The hope Patricia inspired was fueled when, after hours of sleep, eyes tightly shut, Ed heard some story about the Knicks on the TV above his bed. I happened to look over at him at that moment, only to see those long-shut eyelids open slowly, fixing on that screen, an ever-so-faint smile gracing his face. I knew then that Ed was fighting as hard as he could to stay in touch with the things he loved. He did not go gentle into that good night; he raged, raged against the dying of the light. But there came a time when Ed seemed to know it was time, when he may have even been hearing in his head that tune “St. James Infirmary.” Only he wasn’t asking Death to “Let my baby go,” but instead, Ed turned that tune on its head and told Patricia, as only Ed could, to “Let me go.”

Ed had found his peace at last and wanted Patricia to be at peace with it.

And so, how do we honor Ed’s gargantuan legacy?
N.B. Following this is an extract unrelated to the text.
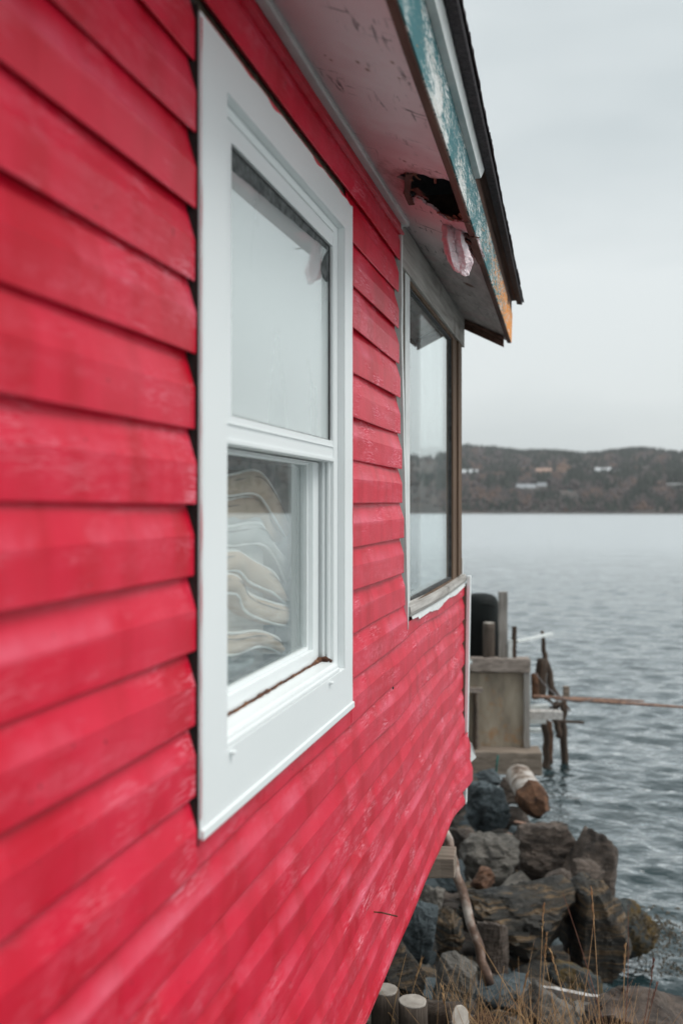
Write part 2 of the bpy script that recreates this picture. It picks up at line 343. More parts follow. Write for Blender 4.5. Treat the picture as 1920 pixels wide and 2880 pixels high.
# ------------------------------------------------------------------ far hills with woods and houses
def hill_z(r, az):        # az in degrees, z relative to the camera
    prof = float(np.interp(r, [372, 384, 400, 430, 500, 560, 640, 760, 900, 1100, 1500], [-5.0, -3.0, -.5, 4.2, 10.0, 15.5, 24, 37, 47, 50, 30]))
    rid = float(np.interp(az, [-30, -9, -6.5, -4.5, -2, 0, 2, 5, 9, 14, 20, 30, 45, 60], [.8, .98, 1.03, 1.0, .95, .90, .92, .86, .9, 1.05, 1.0, .95, .8, .7]))
    n = noise.noise(Vector((az*.4, r*.006, 1.5)))*3*sst(r, 400, 700) + noise.noise(Vector((az*1.3, r*.02, 7)))*1.5*sst(r, 385, 450)
    return prof*(1 if prof < 0 else 1+(rid-1)*sst(r, 420, 850)) + n
def polar(r, az): return Vector((math.sin(R(az))*r, math.cos(R(az))*r, 0))
def make_hills():
    mb = MB(); azs = np.linspace(-32, 62, 240); rs = list(np.linspace(366, 440, 16))+list(np.linspace(450, 1100, 40))+[1250, 1500]
    vs = []
    for r in rs:
        for a in azs:
            rr = r + 6*noise.noise(Vector((a*.8, 0, 2)))*(1-sst(r, 400, 600)) ; p = polar(rr, a); vs.append((p.x, p.y, hill_z(r, a)))
    n = len(azs); mb.add(vs, [(j*n+i, j*n+i+1, (j+1)*n+i+1, (j+1)*n+i) for j in range(len(rs)-1) for i in range(n-1)])
    m = mat('autumn_hillside', [(.3, (.030, .030, .028)), (.5, (.055, .047, .043)), (.66, (.10, .068, .055)), (.8, (.17, .10, .075))], .06, rough=1, bstr=0, detail=8)
    mb.build('hills', m, smooth=True, kind='structure', base=False)
make_hills()
HOUSES = [ # px centre, py base, distance, width m, height m, colour, roof, label
 (1317, 1343, 560, 9.5, 2.6, 'w', (.55,.57,.58), 'long white house far across the water, nearest the corner of the red shed', 'farhouse'),
 (1528, 1341, 560, 8, 3.0, 't', (.40,.26,.20), 'tan house on the far hill, left of the peach gabled one', 'farhouse'),
 (1584, 1337, 570, 7.5, 5.0, 't', (.42,.25,.19), 'peach gabled house highest on the middle of the far hill', 'farhouse'),
 (1695, 1341, 565, 8.6, 3.4, 'w', (.60,.60,.62), 'larger of the two white houses side by side on the far hill', 'farhouse'),
 (1735, 1343, 565, 4.8, 3.2, 'w', (.55,.56,.58), 'smaller white house right beside a larger white one on the far hill', 'farhouse'),
 (1478, 1388, 470, 8.5, 2.6, 'g', (.34,.36,.38), 'grey house with pale roof low on the middle of the far hill', 'farhouse'),
 (1523, 1385, 470, 3.8, 2.8, 'g', (.45,.43,.43), 'small grey shed low on the far hill beside the wider grey house', 'farhouse'),
 (1600, 1402, 440, 4.2, 2.6, 'b', (.20,.32,.34), 'small teal cabin near the far shore', 'farhouse'),
 (1902, 1387, 470, 8.5, 2.6, 'w', (.55,.60,.58), 'long pale low house at the right end of the far shore', 'farhouse'),
 (1800, 1338, 600, 9, 2.6, 'g', (.30,.30,.34), 'muted grey long house high on the far hill at the right', 'farhouse'),
]
WALLC = {'w': (.50,.51,.51), 't': (.50,.33,.25), 'g': (.34,.35,.35), 'b': (.08,.25,.28)}
house_spots = []
def far_houses():
    mats = {}
    def cm(n, c): 
        if n not in mats: mats[n] = mat(n, [(.3, tuple(x*.85 for x in c)), (.7, c)], 1, rough=.8, bstr=0)
        return mats[n]
    win = cm('dark_window_pane', (.05,.06,.07))
    for i, (px, py, d, w, h, wc, rc, lab, _) in enumerate(HOUSES):
        p = at(px, py, d); az = math.degrees(math.atan2(p.x, p.y)); rr = math.hypot(p.x, p.y)
        house_spots.append((az, rr, w))
        e = empty('far_house', p, lab, 'house', 'houses across the water')
        # local frame: facing the camera
        fw = Vector((-p.x, -p.y, 0)).normalized(); sd = Vector((-fw.y, fw.x, 0)); D = w*.7
        def L(a, b, c): return p + sd*a + fw*b + UP*c
        gz = -4
        mb = MB(); mb.prism([L(-w/2,-D/2,gz), L(w/2,-D/2,gz), L(w/2,D/2,gz), L(-w/2,D/2,gz)], [L(-w/2,-D/2,h), L(w/2,-D/2,h), L(w/2,D/2,h), L(-w/2,D/2,h)])
        mb.build('wall', cm('far_wall_'+wc, WALLC[wc]), e)
        mb = MB()
        if i in (2, 4, 7):  # gable to the viewer
            mb.prism([L(-w/2-.4,D/2+.4,h), L(w/2+.4,D/2+.4,h), L(0,D/2+.4,h+w*.32)], [L(-w/2-.4,-D/2-.4,h), L(w/2+.4,-D/2-.4,h), L(0,-D/2-.4,h+w*.32)])
        else:
            rh = 1.9
            mb.prism([L(-w/2-.4,D/2+.4,h), L(-w/2-.4,-D/2-.4,h), L(-w/2-.4,0,h+rh)], [L(w/2+.4,D/2+.4,h), L(w/2+.4,-D/2-.4,h), L(w/2+.4,0,h+rh)])
        mb.build('roof', cm('far_roof_%s' % wc if wc != 'w' else 'far_roof_pale', rc), e)
        for k in range(max(1, int(w/2.8))):
            a = -w/2 + (k+.5)*w/max(1, int(w/2.8))
            MB().prism([L(a-.5,D/2+.05,.8), L(a+.5,D/2+.05,.8), L(a+.5,D/2+.05,2), L(a-.5,D/2+.05,2)], [L(a-.5,D/2-.05,.8), L(a+.5,D/2-.05,.8), L(a+.5,D/2-.05,2), L(a-.5,D/2-.05,2)]).build('window', win, e)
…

I would hope we take this time to pause from the often-hectic pace of our lives to think about how hard Ed worked, especially during these last months of his life, turning out a record number of “60 Minutes” pieces, despite the illness that was killing him quietly but not so softly. I would hope we would take the time to remind ourselves of what is best in our profession and what is best in ourselves. Ed embraces the beliefs of CBS’s other Ed, that television was an instrument that could teach, that could illuminate, that could inspire.

Ed Bradley believed that, as did Ed Murrow, and was often unhappy with the direction he saw his profession taking in recent years. Despite the call from other quarters, he stayed at “60 Minutes” because he believed that it would remain true to Murrow’s ideals and to his—to produce news as public service, when it exposed truths hard to swallow about ourselves or when, on occasion, and in its place, it entertained.

Of the many Internet messages that have been posted and e-mails that have come to the house, one of the most hopeful came from a young Black British reporter: If Ed Bradley can make it from the streets of Philadelphia to “60 Minutes,” he wrote, then we have no excuses.

The path Ed lit must not go dark on the generation that idolized him and hopes to follow in his footsteps. To them, I say, if you want to follow in Ed’s footsteps, you can’t sit behind a desk and look good, you’ve got to put on your traveling shoes and walk the walk, not just talk the talk.

Let us all—journalists, friends, family and those who didn’t know him but loved or respected him, honor him—and keep his legacy alive by living it, finding ways to guarantee its immortality.